A group called the Presidential Memorial Commission has reportedly picked up more than enough signatures to put the ballot initiative to the San Francisco public in the November election.

If the measure passes, it would rename the city’s Oceanside Treatment Plant as the George W. Bush Sewage Plant.

That’s not exactly a presidential library, but sponsors of the ballot measure say it’s a fitting tribute to a president who made a big mess.

Local Republicans and sewage officials say the measure is an effort to straddle the line between satire and absurdity.

Howard Epstein, chairman of the local GOP, told the San Francisco Chronicle the proposal is “loony bin direct democracy.” He said he’ll “use all means” to defeat it.

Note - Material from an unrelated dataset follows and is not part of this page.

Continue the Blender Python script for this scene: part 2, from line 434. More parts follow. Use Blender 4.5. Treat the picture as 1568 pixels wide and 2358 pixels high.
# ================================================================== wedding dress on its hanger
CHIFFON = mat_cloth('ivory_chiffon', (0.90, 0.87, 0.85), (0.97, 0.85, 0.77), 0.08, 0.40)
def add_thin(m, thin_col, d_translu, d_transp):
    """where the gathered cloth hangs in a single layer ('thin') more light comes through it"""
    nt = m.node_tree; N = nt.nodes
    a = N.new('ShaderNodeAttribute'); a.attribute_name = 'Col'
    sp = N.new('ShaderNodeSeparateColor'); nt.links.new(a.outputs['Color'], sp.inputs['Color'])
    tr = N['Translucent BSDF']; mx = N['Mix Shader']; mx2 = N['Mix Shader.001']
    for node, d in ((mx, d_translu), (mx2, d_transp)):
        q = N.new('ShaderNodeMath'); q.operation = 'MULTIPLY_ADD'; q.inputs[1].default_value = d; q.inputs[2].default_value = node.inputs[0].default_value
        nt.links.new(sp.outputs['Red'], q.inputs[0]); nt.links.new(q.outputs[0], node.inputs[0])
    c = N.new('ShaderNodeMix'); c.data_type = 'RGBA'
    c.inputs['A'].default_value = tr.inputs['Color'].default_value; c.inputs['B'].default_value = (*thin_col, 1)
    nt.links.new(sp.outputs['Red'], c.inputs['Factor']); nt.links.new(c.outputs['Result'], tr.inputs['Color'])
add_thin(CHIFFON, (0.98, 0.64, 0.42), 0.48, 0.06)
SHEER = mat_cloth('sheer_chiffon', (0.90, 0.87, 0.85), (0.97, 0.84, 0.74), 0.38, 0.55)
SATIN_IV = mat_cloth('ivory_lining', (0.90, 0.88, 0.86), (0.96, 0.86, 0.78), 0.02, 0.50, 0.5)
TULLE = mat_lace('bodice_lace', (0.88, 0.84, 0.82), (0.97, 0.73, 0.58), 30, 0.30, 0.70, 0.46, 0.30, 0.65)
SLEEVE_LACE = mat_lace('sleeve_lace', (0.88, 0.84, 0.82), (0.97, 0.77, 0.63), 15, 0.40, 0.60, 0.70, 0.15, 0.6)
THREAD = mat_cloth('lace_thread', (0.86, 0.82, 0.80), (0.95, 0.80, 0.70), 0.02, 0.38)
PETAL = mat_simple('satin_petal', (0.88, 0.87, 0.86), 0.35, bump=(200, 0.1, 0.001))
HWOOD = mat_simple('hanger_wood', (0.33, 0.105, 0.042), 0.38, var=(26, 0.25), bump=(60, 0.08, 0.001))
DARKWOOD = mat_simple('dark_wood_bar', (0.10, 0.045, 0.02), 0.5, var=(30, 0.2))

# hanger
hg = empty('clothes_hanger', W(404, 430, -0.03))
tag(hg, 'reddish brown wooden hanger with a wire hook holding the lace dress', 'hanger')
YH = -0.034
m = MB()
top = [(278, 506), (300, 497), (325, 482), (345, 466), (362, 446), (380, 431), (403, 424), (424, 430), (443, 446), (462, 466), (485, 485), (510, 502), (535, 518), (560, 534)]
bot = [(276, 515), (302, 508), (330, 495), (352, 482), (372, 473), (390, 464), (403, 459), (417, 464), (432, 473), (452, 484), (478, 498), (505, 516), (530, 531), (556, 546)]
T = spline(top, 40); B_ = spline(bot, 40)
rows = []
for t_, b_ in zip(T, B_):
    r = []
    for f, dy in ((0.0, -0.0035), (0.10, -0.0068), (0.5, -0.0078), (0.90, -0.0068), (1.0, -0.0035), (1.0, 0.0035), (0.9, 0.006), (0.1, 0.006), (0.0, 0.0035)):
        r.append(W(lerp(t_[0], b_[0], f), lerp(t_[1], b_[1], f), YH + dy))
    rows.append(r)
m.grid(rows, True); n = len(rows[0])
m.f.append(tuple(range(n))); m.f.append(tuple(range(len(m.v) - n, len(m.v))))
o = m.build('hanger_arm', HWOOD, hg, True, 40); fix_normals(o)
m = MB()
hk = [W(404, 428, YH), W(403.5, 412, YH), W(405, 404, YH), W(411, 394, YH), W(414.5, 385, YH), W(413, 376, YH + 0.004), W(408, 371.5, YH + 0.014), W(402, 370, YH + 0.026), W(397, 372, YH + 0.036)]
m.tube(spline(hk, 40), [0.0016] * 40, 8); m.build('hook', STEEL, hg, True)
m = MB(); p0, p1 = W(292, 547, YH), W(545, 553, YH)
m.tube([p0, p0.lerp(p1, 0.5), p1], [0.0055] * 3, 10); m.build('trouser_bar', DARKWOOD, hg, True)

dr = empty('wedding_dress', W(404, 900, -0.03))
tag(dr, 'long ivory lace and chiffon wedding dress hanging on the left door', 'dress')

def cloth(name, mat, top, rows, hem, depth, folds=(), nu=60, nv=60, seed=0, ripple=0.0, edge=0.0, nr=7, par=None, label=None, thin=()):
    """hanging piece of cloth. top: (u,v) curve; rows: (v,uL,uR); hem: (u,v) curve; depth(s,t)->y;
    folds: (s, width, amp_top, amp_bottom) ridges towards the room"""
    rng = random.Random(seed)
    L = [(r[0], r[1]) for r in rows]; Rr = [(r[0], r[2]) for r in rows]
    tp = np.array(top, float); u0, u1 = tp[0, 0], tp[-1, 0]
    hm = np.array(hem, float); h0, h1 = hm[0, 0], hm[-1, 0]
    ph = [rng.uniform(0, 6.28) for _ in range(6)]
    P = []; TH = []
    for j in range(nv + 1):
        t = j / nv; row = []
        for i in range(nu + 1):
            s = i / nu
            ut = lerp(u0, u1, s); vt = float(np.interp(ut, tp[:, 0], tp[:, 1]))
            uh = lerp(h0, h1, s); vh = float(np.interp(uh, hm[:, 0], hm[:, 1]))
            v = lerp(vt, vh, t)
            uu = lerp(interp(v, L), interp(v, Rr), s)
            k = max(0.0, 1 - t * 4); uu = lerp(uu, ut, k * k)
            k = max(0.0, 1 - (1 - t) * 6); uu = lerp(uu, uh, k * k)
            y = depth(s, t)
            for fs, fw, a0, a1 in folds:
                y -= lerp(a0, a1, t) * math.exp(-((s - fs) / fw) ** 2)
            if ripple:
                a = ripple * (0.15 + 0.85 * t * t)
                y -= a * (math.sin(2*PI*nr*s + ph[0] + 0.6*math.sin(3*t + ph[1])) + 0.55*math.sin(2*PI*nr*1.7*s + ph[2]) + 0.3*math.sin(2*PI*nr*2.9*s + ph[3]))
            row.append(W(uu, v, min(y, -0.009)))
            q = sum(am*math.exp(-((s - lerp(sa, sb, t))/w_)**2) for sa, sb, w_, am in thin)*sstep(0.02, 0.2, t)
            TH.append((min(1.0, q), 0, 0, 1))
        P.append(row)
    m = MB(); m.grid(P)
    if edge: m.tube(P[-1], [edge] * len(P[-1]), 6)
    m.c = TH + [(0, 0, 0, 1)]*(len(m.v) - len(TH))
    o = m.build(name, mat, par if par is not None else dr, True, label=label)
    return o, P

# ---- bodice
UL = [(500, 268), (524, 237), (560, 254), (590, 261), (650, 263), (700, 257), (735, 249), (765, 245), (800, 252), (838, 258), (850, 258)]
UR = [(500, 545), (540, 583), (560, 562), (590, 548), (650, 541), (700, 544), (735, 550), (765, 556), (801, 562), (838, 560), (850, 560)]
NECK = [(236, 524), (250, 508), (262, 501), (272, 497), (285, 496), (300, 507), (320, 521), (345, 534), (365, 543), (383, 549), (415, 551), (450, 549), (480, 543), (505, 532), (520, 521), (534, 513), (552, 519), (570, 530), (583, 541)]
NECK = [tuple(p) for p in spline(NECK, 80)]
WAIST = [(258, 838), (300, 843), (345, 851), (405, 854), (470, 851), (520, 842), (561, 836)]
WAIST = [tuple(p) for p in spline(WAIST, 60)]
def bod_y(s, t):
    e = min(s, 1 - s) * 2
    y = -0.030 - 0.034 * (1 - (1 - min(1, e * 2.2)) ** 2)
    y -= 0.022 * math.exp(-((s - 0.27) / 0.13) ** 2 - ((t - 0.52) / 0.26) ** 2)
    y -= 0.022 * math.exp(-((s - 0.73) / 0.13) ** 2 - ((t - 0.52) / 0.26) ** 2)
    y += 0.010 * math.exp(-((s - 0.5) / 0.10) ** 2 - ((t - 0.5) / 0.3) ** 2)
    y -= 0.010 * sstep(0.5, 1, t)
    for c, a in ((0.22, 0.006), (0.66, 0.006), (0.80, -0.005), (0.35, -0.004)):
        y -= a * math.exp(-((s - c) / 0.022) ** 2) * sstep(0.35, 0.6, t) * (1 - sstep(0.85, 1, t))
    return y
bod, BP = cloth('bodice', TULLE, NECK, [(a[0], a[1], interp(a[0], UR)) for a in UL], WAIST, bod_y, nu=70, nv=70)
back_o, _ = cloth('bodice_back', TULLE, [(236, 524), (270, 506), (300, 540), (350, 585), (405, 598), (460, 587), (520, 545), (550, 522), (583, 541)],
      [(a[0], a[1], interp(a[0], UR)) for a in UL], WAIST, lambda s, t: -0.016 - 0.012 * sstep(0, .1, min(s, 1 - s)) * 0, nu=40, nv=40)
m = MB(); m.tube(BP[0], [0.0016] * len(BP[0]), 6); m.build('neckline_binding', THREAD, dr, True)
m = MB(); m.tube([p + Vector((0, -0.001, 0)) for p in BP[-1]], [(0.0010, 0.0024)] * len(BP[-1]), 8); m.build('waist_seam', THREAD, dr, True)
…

But the Chronicle reported this week that the commission, which apparently hatched the idea one night over beers, has collected 8,500 signatures — 1,300 more than the 7,168 needed to get a measure on the November ballot. If officials verify that those signatures are from registered city voters, proposition rename-the-sewage-plant is a go.

According to the San Francisco elections department, it only takes a simple majority of 50 percent-plus-one to adopt such a measure.

Virginia-born activist and ordained minister John Rinaldi, a co-sponsor of the petition and unsuccessful mayoral candidate who ran last year under his nickname "Chicken John," said the initiative would turn "every toilet in San Francisco into basically a shrine for George W. Bush and all his great achievements in his eight years as our commander in chief."

It’s “the highest honor available to us,” he said.

It’s also apparently a popular lark in the Bay area.

An unscientific online poll on the Chronicle Web site found 81 percent thought it was a “legitimate political statement.” The poll, of course, was an informal test. The second-most popular conclusion offered to respondents, which earned 14 percent, was: “Who didn’t get out of fourth grade?”

The sewage plant initiative has, if nothing else, stirred the creativity of voters in coming up with better poop-related puns.

One local plumber told the Chronicle that Bush “has always done well for the affluent … anyone that does well for the affluent should be named for the effluent.”

But like a racy tattoo after a night of binge drinking, a new sewage plant name could be a permanent fixture that loses its charm over time — and some say voters should think twice.

Officials at the agency that owns the plant in question told the Chronicle that they get the joke, but the plant keeps the city and ocean clean — so don’t rename it.